Fr. Conrad J. MARTÍ i Martí OFM
(Valldoreix, Barcelona, Spain)

Today, Jesus passes by close to us so that we can actually relive the above mentioned passage in the shape of so many people relegated to an outer edge by our society, and who look at us Christians as their only possibility to find Jesus' love and goodness. In the days of the Lord, lepers were totally marginalized. In fact, those ten lepers met Jesus «as He entered a village» (Lk 17:12), as they were not allowed in the villages, nor could they get any close to people («keeping their distance, they called to him»).

With some imagination, each one of us can reproduce the image of those outcasts in our own society, who also have names and surnames, like we do: immigrants, drug addicts, wrongdoers, AIDS victims, unemployed, destitute... Jesus wants to heal them, to remedy their suffering, to solve their problems; and He expects our unselfish, free, efficient collaboration... for love.

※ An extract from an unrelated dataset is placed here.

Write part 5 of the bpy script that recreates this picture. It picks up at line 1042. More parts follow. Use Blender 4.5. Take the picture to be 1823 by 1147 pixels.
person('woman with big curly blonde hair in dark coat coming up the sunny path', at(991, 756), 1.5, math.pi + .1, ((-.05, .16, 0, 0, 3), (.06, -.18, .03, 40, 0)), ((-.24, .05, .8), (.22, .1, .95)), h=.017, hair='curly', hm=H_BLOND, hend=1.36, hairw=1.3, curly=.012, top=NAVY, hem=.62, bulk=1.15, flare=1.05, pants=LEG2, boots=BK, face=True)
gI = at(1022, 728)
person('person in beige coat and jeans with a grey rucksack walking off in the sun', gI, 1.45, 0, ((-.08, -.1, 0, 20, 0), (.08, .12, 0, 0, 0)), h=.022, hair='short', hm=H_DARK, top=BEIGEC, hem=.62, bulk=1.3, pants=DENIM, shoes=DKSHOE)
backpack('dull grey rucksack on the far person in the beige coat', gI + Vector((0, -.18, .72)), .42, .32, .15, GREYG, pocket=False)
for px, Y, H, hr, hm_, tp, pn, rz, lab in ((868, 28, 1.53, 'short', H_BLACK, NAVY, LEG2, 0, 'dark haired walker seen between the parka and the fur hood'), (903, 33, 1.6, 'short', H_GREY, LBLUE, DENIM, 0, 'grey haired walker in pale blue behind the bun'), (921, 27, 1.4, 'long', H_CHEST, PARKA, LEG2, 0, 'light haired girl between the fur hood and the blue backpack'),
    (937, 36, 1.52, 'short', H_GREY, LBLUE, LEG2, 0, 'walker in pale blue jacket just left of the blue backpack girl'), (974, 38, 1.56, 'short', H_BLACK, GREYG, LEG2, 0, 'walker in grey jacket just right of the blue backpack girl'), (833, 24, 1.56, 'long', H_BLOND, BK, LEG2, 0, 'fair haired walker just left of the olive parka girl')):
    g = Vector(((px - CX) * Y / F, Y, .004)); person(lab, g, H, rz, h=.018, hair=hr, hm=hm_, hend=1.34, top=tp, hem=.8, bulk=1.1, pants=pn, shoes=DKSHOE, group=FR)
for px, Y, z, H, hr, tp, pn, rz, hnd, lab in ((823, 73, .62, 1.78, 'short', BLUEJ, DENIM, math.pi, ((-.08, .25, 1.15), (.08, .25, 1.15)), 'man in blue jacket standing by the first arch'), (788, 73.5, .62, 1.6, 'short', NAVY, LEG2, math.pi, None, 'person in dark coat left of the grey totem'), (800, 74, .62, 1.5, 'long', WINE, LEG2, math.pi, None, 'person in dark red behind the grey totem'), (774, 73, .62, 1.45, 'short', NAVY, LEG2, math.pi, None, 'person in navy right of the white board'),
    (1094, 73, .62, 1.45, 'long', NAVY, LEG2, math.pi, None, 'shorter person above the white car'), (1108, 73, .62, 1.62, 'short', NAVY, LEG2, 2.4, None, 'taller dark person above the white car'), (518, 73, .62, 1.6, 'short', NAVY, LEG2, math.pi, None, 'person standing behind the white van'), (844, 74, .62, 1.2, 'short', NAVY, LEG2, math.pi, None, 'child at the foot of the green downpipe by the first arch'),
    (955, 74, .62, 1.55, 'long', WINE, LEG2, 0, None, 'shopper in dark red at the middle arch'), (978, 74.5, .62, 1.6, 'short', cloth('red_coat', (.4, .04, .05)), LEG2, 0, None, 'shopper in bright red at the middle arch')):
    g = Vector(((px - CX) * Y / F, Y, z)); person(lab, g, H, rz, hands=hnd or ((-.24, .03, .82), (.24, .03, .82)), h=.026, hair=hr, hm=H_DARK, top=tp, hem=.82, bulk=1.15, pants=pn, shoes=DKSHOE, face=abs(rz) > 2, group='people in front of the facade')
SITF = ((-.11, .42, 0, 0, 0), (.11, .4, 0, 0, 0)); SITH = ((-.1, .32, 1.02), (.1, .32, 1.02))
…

We can also assume Jesus' lesson for us. For we are sinners and in need of forgiveness, we are beggars who depend totally on him. Would we be able to say like the leper «Jesus, Master, have pity on me!» (cf. Lk 17:13)? Do we know how to turn to Jesus with a profound and confident prayer?

Do we imitate the cleansed leper that goes back to Jesus thanking him out loud? In fact, only «one of them, as soon as he saw he was cleansed, turned back praising God in a loud voice» (Lk 17:15). Jesus finds the other nine missing: «Were not all ten cleansed? Where are the other nine?» (Lk 17:17). St. Augustine gave the following sentence: «‘Thanks God!’: nothing shorter can be said (...) or made more efficiently than with these words». Accordingly, how do we thank God for the great gift of our life, and that of our family; for the grace of the faith, the Holy Eucharist, the forgiveness of sins...? Is it not true that quite often we do not thank him for the Eucharist, even though we may be frequently participating of it? The Eucharist is, no doubt, our best daily experience.